Ho conosciuto anche Gao Xingjian e letto la traduzione francese de La montagna dell’anima prima che vincesse il Nobel, a tavola tra tanti chiassosi letterati parigini e bretoni, era sempre il più silenzioso, astratto, chiuso in un accenno di sorriso taoista. Anche Seamus Heaney lo conobbi prima del Nobel, in Svezia, al Festival di Malmö. Fraternizzammo di fronte a certi comportamenti arroganti dei poeti americani. La sera sua moglie cantò una canzone in gaelico, fu un bel momento. Poi lo rividi più volte. Al premio Flaiano ricordo con divertimento il suo imbarazzo nel doversi riassettare gli abiti e la chioma bianca e folta per presentarsi all’ambasciatore d’Irlanda. L’ho intervistato in pubblico a Lerici e a Cetona: difendeva con sapienza e sensibilità le ragioni della poesia. Non riuscii mai a farlo parlare dell’Ira e di Bobby Sands, cui io avevo dedicato una poesia in memoriam, che tradotta in gaelico girava per i pub di Belfast e Dublino. Ma capivo che quei temi, visti dall’interno della società irlandese, erano ben più difficili da gestire. Con Miłosz fu un incontro fuori da ogni ufficialità, un pranzo al Chez Panisse di Berkeley, lui con la moglie e io con la mia traduttrice americana. Era un uomo affascinante, di cui ricordo sempre la voracità con cui mangiò quaglie e polenta, che mi stupì non so perché, come se un grande poeta premio Nobel dovesse vivere di puro spirito. Mi parlò del destino del cristianesimo e dell’Europa, del magistero del suo connazionale Giovanni Paolo II, da lontano, dalla costa del Pacifico, con una partecipazione alta e intensa, su cui ho continuato a riflettere.
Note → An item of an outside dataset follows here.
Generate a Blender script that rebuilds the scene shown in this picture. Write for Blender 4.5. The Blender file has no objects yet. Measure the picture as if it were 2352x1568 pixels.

La tua inquietudine metafisica ti ha portato a studiare le diverse religioni, hai mai pensato a un tuo “ritorno” al cattolicesimo?

Ho esplorato, in quella che tu chiami inquietudine metafisica, le religioni sciamaniche (negli anni Settanta leggevo Alce nero parla come un Vangelo della natura) e quelle orientali, per poi arrivare all’Islam. Quei versi di Goethe nel suo Divano occidentale-orientale mi colpirono enormemente: «Se islam vuol dire sottomissione a Dio / noi tutti viviamo e moriamo nell’Islam». La radicalità spoglia del monoteismo islamico, la preghiera collettiva, il misticismo Sufi, il fervore di giovinezza quasi turbolento nelle moschee il venerdì mi attrassero. Studiai l’islam, cercai di capirne l’essenza. Ma non ho mai rinnegato la religione in cui sono nato. Dopo anni in cui mi sembrava di esserne andato molto lontano, ho ripreso a sentirla vicina. Anche se trovo bellissimo l’inizio di ogni Sura: «In nome di Dio, il Clemente, il Misericordioso» le preghiere che recito rimangono il Padre Nostro e l’Eterno riposo: a cui, da poco, dopo la morte di mia madre, si è aggiunta l’Ave Maria, come se insieme al Padre fosse arrivato il momento di rivolgersi anche alla Madre divina da cui tutto ha vita. Al funerale di mia madre, ho ringraziato piangendo il sacerdote per le preghiere davanti al feretro, per l’aspersione rituale dell’acqua benedetta e dell’incenso: niente avrebbe potuto commuovermi e consolarmi di più.